* _Exercise details_
Here are records with pictures in them. Copy all of them exactly and leave the pictures out.

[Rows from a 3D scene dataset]
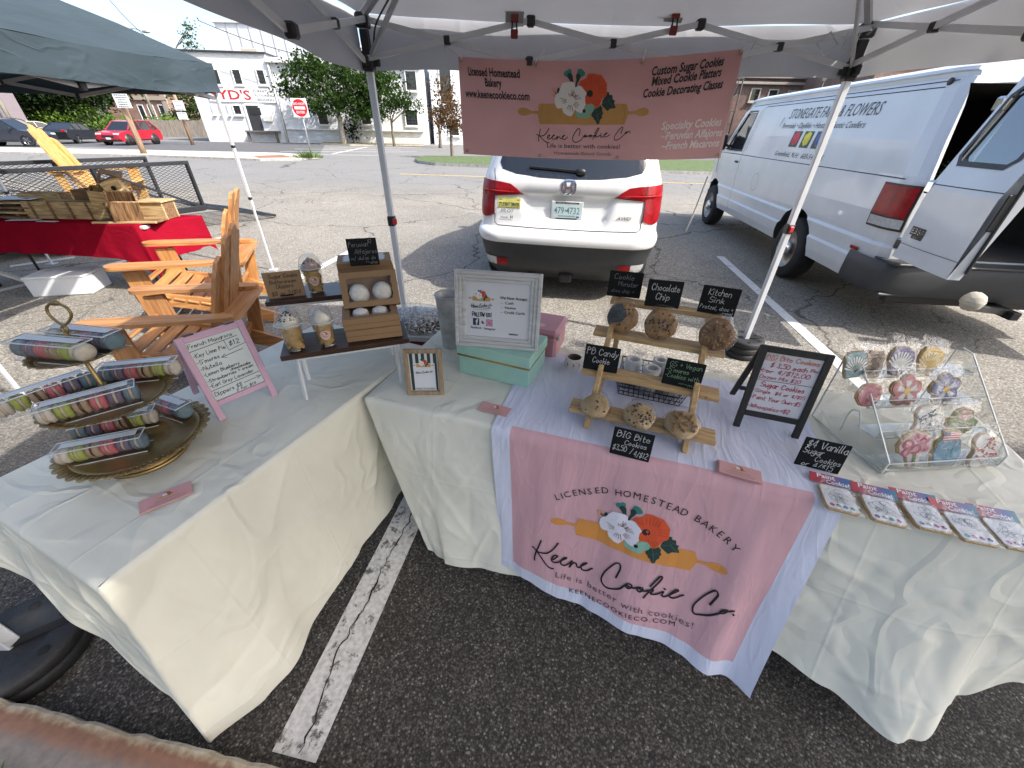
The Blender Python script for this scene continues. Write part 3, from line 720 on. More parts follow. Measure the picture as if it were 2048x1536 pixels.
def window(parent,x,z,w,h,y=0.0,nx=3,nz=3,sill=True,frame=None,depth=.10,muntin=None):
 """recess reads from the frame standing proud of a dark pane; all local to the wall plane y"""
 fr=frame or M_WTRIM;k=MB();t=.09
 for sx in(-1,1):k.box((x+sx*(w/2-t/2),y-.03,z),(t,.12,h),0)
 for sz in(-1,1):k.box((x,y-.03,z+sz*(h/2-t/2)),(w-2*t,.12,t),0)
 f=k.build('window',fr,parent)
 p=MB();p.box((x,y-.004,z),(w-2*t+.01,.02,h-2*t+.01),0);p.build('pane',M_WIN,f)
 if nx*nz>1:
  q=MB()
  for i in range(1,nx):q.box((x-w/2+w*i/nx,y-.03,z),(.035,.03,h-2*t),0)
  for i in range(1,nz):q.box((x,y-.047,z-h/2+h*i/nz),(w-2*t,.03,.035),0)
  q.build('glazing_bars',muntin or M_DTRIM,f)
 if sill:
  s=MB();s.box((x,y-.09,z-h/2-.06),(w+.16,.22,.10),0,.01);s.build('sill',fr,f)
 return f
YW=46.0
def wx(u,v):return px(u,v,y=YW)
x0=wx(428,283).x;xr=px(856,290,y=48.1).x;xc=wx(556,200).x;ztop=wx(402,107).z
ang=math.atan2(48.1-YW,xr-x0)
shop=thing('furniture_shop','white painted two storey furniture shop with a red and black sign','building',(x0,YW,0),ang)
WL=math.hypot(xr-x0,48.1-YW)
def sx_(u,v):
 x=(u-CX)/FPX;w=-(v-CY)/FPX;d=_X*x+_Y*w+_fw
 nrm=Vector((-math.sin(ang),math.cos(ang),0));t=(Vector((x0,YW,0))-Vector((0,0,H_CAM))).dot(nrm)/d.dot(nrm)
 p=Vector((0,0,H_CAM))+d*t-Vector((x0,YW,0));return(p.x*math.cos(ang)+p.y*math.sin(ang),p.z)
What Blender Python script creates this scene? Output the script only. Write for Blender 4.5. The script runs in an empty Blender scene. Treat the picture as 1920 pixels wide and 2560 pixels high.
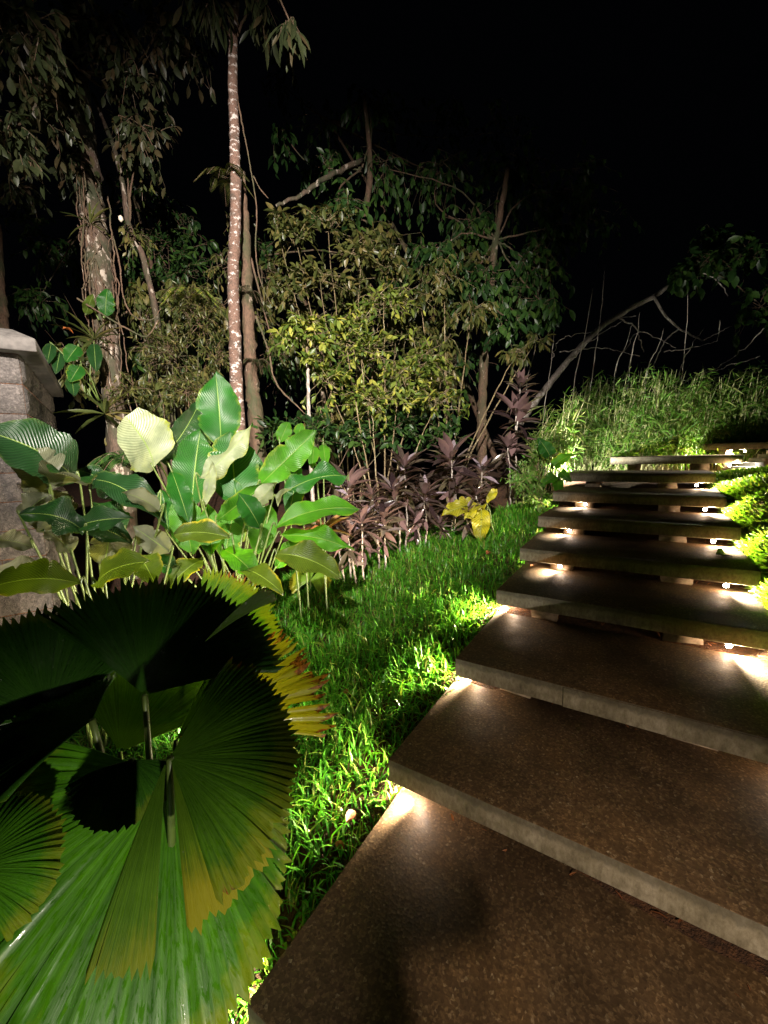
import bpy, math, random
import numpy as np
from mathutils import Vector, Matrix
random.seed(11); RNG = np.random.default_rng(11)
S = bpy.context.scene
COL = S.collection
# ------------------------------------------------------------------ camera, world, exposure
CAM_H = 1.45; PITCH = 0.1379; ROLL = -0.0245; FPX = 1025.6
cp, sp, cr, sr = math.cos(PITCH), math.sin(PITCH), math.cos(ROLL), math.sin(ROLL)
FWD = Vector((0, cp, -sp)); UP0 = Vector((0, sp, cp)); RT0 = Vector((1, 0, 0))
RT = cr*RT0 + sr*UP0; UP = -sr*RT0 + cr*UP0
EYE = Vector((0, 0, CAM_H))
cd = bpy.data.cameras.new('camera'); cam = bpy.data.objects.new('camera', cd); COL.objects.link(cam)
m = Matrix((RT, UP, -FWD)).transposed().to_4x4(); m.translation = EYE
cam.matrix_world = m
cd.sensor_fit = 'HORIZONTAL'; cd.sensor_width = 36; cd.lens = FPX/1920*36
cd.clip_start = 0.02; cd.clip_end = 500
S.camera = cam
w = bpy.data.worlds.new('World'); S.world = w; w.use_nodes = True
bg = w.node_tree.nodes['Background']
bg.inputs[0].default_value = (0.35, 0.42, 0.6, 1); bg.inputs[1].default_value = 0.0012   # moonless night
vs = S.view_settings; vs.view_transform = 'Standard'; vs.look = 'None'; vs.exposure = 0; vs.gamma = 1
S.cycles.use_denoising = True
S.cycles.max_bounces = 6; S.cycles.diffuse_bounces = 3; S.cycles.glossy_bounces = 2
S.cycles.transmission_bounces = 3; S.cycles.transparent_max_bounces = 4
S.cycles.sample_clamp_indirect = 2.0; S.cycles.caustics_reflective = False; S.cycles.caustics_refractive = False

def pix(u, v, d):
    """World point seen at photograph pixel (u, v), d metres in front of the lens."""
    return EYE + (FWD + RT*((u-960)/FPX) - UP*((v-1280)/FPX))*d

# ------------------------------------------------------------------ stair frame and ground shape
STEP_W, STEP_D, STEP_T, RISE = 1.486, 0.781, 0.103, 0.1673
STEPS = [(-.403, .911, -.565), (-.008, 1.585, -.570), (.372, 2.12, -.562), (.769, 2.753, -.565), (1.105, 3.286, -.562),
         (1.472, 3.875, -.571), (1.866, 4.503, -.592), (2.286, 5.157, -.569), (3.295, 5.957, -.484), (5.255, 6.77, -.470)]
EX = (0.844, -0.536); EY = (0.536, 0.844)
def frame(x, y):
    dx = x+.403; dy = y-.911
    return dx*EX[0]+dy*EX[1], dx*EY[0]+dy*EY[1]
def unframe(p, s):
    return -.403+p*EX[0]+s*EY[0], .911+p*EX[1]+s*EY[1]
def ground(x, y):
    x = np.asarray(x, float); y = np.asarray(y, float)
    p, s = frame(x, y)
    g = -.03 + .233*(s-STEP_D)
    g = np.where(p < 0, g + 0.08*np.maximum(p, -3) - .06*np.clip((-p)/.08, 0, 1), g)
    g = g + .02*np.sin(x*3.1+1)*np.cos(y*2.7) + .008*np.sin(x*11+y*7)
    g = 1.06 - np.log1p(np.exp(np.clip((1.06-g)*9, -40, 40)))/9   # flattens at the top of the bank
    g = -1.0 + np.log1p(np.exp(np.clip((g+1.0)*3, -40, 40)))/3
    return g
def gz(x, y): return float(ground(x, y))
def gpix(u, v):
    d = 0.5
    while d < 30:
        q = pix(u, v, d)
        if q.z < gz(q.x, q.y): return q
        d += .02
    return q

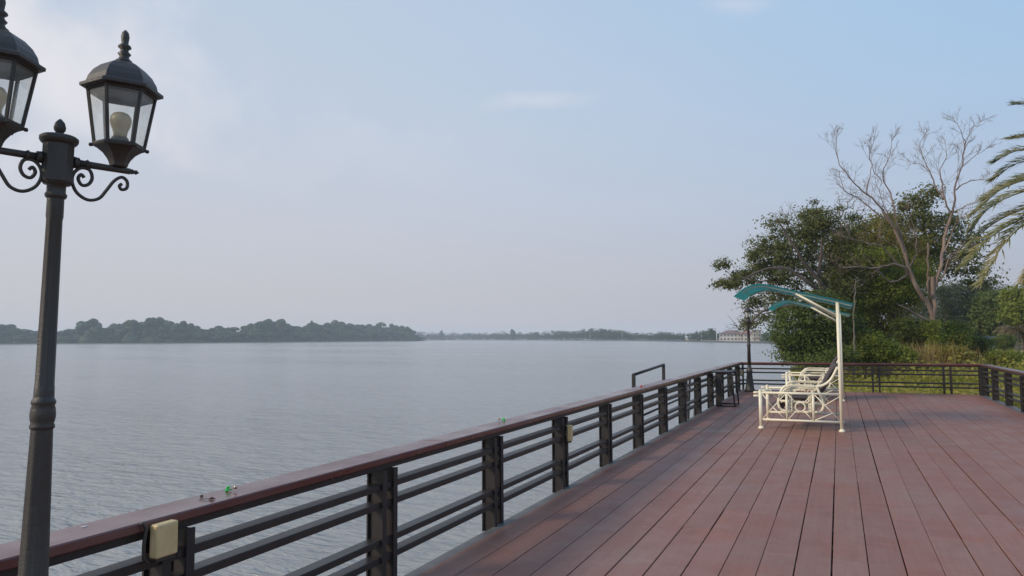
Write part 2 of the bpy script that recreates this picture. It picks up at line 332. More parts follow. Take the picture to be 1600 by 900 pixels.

* _Task answer_
The Blender Python script for this scene continues. Write part 3, from line 720 on. More parts follow. Measure the picture as if it were 2048x1536 pixels.
def window(parent,x,z,w,h,y=0.0,nx=3,nz=3,sill=True,frame=None,depth=.10,muntin=None):
 """recess reads from the frame standing proud of a dark pane; all local to the wall plane y"""
 fr=frame or M_WTRIM;k=MB();t=.09
 for sx in(-1,1):k.box((x+sx*(w/2-t/2),y-.03,z),(t,.12,h),0)
 for sz in(-1,1):k.box((x,y-.03,z+sz*(h/2-t/2)),(w-2*t,.12,t),0)
 f=k.build('window',fr,parent)
 p=MB();p.box((x,y-.004,z),(w-2*t+.01,.02,h-2*t+.01),0);p.build('pane',M_WIN,f)
 if nx*nz>1:
  q=MB()
  for i in range(1,nx):q.box((x-w/2+w*i/nx,y-.03,z),(.035,.03,h-2*t),0)
  for i in range(1,nz):q.box((x,y-.047,z-h/2+h*i/nz),(w-2*t,.03,.035),0)
  q.build('glazing_bars',muntin or M_DTRIM,f)
 if sill:
  s=MB();s.box((x,y-.09,z-h/2-.06),(w+.16,.22,.10),0,.01);s.build('sill',fr,f)
 return f
YW=46.0
def wx(u,v):return px(u,v,y=YW)
x0=wx(428,283).x;xr=px(856,290,y=48.1).x;xc=wx(556,200).x;ztop=wx(402,107).z
ang=math.atan2(48.1-YW,xr-x0)
shop=thing('furniture_shop','white painted two storey furniture shop with a red and black sign','building',(x0,YW,0),ang)
WL=math.hypot(xr-x0,48.1-YW)
def sx_(u,v):
 x=(u-CX)/FPX;w=-(v-CY)/FPX;d=_X*x+_Y*w+_fw
 nrm=Vector((-math.sin(ang),math.cos(ang),0));t=(Vector((x0,YW,0))-Vector((0,0,H_CAM))).dot(nrm)/d.dot(nrm)
 p=Vector((0,0,H_CAM))+d*t-Vector((x0,YW,0));return(p.x*math.cos(ang)+p.y*math.sin(ang),p.z)
What Blender Python script creates this scene? Output the script only. Write for Blender 4.5. The script runs in an empty Blender scene. Treat the picture as 1920 pixels wide and 2560 pixels high.
import bpy, math, random
import numpy as np
from mathutils import Vector, Matrix
random.seed(11); RNG = np.random.default_rng(11)
S = bpy.context.scene
COL = S.collection
# ------------------------------------------------------------------ camera, world, exposure
CAM_H = 1.45; PITCH = 0.1379; ROLL = -0.0245; FPX = 1025.6
cp, sp, cr, sr = math.cos(PITCH), math.sin(PITCH), math.cos(ROLL), math.sin(ROLL)
FWD = Vector((0, cp, -sp)); UP0 = Vector((0, sp, cp)); RT0 = Vector((1, 0, 0))
RT = cr*RT0 + sr*UP0; UP = -sr*RT0 + cr*UP0
EYE = Vector((0, 0, CAM_H))
cd = bpy.data.cameras.new('camera'); cam = bpy.data.objects.new('camera', cd); COL.objects.link(cam)
m = Matrix((RT, UP, -FWD)).transposed().to_4x4(); m.translation = EYE
cam.matrix_world = m
cd.sensor_fit = 'HORIZONTAL'; cd.sensor_width = 36; cd.lens = FPX/1920*36
cd.clip_start = 0.02; cd.clip_end = 500
S.camera = cam
w = bpy.data.worlds.new('World'); S.world = w; w.use_nodes = True
bg = w.node_tree.nodes['Background']
bg.inputs[0].default_value = (0.35, 0.42, 0.6, 1); bg.inputs[1].default_value = 0.0012   # moonless night
vs = S.view_settings; vs.view_transform = 'Standard'; vs.look = 'None'; vs.exposure = 0; vs.gamma = 1
S.cycles.use_denoising = True
S.cycles.max_bounces = 6; S.cycles.diffuse_bounces = 3; S.cycles.glossy_bounces = 2
S.cycles.transmission_bounces = 3; S.cycles.transparent_max_bounces = 4
S.cycles.sample_clamp_indirect = 2.0; S.cycles.caustics_reflective = False; S.cycles.caustics_refractive = False

def pix(u, v, d):
    """World point seen at photograph pixel (u, v), d metres in front of the lens."""
    return EYE + (FWD + RT*((u-960)/FPX) - UP*((v-1280)/FPX))*d

# ------------------------------------------------------------------ stair frame and ground shape
STEP_W, STEP_D, STEP_T, RISE = 1.486, 0.781, 0.103, 0.1673
STEPS = [(-.403, .911, -.565), (-.008, 1.585, -.570), (.372, 2.12, -.562), (.769, 2.753, -.565), (1.105, 3.286, -.562),
         (1.472, 3.875, -.571), (1.866, 4.503, -.592), (2.286, 5.157, -.569), (3.295, 5.957, -.484), (5.255, 6.77, -.470)]
EX = (0.844, -0.536); EY = (0.536, 0.844)
def frame(x, y):
    dx = x+.403; dy = y-.911
    return dx*EX[0]+dy*EX[1], dx*EY[0]+dy*EY[1]
def unframe(p, s):
    return -.403+p*EX[0]+s*EY[0], .911+p*EX[1]+s*EY[1]
def ground(x, y):
    x = np.asarray(x, float); y = np.asarray(y, float)
    p, s = frame(x, y)
    g = -.03 + .233*(s-STEP_D)
    g = np.where(p < 0, g + 0.08*np.maximum(p, -3) - .06*np.clip((-p)/.08, 0, 1), g)
    g = g + .02*np.sin(x*3.1+1)*np.cos(y*2.7) + .008*np.sin(x*11+y*7)
    g = 1.06 - np.log1p(np.exp(np.clip((1.06-g)*9, -40, 40)))/9   # flattens at the top of the bank
    g = -1.0 + np.log1p(np.exp(np.clip((g+1.0)*3, -40, 40)))/3
    return g
def gz(x, y): return float(ground(x, y))
def gpix(u, v):
    d = 0.5
    while d < 30:
        q = pix(u, v, d)
        if q.z < gz(q.x, q.y): return q
        d += .02
    return q

Write part 2 of the bpy script that recreates this picture. It picks up at line 332. More parts follow. Take the picture to be 1600 by 900 pixels.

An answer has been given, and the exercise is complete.